## [TASK OBJECTIVE]
Gather every line in the records below that contains the word "Treat".

## [PROVIDED DATA]

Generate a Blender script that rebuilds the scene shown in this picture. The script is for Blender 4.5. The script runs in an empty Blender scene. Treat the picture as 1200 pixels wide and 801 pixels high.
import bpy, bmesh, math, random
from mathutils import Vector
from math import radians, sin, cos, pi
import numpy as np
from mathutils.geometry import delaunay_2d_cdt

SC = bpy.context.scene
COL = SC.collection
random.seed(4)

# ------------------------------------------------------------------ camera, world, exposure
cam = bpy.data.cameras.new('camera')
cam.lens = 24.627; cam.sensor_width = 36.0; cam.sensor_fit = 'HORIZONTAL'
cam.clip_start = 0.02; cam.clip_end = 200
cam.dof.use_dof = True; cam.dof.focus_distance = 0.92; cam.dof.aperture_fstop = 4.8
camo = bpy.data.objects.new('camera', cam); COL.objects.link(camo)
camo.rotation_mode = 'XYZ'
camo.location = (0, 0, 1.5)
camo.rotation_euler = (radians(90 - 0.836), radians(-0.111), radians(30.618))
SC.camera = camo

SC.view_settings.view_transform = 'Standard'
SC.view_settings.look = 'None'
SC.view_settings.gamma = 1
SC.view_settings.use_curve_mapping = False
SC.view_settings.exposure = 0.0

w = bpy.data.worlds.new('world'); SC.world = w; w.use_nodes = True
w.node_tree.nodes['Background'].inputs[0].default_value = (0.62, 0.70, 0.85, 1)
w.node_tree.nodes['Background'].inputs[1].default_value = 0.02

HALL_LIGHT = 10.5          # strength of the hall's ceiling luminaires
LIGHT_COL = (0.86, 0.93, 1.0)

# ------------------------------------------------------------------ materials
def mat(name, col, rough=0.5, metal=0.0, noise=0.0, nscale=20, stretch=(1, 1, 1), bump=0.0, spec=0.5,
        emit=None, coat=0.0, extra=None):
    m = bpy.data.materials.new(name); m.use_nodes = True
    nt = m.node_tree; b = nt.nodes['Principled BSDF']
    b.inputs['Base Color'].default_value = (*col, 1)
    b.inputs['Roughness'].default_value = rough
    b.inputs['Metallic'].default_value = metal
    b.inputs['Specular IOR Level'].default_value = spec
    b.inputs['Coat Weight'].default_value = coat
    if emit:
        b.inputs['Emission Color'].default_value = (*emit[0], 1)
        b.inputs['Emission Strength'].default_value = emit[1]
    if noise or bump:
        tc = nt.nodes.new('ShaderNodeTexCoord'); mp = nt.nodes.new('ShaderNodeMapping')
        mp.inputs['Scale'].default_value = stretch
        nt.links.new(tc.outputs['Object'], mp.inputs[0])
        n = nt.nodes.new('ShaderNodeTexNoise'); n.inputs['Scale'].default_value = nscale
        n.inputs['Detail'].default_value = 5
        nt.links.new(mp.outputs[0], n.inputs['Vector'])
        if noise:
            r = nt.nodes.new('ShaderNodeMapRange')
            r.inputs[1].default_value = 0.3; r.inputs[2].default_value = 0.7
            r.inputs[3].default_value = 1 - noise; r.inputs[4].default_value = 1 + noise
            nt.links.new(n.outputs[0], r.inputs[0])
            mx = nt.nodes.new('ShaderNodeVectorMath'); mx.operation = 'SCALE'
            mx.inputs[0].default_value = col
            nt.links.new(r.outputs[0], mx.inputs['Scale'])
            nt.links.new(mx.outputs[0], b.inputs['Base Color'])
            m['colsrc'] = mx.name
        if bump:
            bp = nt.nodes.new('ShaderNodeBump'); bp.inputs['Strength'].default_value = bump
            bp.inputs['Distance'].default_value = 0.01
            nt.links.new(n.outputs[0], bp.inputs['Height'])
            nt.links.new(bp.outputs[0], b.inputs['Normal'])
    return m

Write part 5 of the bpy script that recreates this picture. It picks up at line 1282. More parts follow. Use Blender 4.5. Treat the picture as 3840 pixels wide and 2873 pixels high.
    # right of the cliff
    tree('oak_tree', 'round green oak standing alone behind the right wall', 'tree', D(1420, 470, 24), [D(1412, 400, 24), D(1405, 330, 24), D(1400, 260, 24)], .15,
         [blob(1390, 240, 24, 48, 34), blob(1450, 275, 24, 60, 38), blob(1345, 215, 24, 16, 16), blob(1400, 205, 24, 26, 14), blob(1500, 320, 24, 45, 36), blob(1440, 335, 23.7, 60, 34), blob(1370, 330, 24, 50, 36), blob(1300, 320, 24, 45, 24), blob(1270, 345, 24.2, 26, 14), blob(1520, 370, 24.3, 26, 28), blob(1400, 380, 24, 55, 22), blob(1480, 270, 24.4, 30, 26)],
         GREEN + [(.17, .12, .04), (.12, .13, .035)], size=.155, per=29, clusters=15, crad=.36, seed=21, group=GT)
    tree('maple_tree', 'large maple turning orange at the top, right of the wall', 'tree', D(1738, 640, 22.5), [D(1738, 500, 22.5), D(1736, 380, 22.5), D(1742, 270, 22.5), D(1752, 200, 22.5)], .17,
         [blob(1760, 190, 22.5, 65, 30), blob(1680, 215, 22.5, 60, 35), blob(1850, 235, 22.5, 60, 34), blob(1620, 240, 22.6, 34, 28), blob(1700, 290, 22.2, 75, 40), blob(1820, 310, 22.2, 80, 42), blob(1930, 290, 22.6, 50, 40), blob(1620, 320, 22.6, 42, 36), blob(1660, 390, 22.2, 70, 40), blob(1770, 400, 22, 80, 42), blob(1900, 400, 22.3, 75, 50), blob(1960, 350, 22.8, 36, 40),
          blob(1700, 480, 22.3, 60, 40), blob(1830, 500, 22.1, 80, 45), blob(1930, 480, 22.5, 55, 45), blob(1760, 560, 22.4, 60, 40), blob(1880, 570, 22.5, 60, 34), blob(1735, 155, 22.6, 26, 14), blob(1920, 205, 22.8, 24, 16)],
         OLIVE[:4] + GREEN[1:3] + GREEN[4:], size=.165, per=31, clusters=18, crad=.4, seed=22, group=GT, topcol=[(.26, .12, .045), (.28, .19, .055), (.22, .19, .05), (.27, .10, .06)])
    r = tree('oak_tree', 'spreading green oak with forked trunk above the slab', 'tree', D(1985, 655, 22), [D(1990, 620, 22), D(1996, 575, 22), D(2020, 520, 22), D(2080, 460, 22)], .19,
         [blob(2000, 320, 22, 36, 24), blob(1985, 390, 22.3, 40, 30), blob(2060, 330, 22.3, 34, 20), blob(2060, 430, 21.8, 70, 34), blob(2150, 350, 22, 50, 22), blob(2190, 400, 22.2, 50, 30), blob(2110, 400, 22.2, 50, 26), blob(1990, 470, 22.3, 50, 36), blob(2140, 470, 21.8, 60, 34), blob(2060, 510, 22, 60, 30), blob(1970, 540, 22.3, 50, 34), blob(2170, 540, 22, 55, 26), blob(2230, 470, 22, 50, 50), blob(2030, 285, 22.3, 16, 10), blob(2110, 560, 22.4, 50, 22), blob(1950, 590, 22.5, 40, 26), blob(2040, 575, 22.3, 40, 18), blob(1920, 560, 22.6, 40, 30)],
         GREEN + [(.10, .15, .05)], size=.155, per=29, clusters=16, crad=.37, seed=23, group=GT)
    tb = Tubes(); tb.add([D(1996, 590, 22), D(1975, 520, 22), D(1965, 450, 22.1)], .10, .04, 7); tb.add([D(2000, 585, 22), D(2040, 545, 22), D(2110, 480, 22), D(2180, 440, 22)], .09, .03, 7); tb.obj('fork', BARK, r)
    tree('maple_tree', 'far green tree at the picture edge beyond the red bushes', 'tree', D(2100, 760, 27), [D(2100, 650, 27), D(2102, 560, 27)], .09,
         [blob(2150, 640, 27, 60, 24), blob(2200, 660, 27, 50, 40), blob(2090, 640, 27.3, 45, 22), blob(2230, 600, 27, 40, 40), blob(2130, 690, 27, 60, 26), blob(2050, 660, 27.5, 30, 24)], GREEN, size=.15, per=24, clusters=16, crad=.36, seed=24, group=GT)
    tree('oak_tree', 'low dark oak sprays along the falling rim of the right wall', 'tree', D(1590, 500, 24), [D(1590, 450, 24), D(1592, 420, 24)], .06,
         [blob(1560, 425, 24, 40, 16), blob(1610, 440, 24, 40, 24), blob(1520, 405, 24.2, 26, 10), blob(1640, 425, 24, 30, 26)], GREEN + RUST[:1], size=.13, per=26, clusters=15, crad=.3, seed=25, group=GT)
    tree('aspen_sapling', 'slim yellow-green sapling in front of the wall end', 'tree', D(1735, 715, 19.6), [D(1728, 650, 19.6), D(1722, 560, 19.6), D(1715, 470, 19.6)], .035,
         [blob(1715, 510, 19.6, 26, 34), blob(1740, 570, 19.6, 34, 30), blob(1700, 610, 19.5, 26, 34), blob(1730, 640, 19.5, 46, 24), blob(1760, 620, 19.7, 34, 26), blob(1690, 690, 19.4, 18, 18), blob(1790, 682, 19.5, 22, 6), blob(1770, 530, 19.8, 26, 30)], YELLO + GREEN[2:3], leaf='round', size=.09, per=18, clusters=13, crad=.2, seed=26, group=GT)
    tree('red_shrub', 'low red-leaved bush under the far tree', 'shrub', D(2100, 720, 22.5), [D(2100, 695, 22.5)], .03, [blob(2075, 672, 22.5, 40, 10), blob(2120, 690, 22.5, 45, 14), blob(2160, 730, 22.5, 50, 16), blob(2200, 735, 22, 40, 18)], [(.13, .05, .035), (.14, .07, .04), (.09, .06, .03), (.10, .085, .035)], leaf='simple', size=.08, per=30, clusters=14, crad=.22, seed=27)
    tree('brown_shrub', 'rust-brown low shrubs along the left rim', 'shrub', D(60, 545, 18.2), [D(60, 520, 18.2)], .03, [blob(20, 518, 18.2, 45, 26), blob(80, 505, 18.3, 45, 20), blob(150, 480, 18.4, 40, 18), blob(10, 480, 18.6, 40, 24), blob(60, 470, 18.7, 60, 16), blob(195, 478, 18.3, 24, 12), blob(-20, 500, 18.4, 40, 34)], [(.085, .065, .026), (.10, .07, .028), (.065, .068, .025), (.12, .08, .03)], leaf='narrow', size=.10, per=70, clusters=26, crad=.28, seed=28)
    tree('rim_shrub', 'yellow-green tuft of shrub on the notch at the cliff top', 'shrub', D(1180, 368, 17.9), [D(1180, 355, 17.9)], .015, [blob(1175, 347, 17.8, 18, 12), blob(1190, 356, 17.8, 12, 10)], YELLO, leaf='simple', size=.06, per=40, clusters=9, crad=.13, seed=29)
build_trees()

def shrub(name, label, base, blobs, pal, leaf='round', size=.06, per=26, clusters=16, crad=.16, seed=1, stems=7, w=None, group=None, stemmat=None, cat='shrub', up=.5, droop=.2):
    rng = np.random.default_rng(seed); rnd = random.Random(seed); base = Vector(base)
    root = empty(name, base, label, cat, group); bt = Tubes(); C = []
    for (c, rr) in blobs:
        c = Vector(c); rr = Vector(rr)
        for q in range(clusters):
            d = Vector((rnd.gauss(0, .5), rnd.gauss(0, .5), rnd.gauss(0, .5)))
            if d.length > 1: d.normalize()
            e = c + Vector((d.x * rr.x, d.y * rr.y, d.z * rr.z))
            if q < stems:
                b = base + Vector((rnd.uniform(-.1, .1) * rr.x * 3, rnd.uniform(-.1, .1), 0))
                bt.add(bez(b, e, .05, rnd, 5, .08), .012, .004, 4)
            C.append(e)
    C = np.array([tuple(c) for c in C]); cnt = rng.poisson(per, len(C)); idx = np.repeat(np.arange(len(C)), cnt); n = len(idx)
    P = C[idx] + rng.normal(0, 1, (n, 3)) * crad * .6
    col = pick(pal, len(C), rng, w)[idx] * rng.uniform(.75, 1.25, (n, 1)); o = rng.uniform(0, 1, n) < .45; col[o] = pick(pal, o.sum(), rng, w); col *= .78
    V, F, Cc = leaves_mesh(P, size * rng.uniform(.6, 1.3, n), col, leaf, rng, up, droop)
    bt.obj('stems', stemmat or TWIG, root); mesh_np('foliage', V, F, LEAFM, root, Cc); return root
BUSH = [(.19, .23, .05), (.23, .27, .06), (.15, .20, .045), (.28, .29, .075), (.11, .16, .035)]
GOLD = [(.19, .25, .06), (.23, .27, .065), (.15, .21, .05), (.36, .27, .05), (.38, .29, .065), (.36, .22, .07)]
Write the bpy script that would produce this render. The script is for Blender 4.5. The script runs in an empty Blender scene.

## [REPLY]
Generate a Blender script that rebuilds the scene shown in this picture. The script is for Blender 4.5. The script runs in an empty Blender scene. Treat the picture as 1200 pixels wide and 801 pixels high.
Write part 5 of the bpy script that recreates this picture. It picks up at line 1282. More parts follow. Use Blender 4.5. Treat the picture as 3840 pixels wide and 2873 pixels high.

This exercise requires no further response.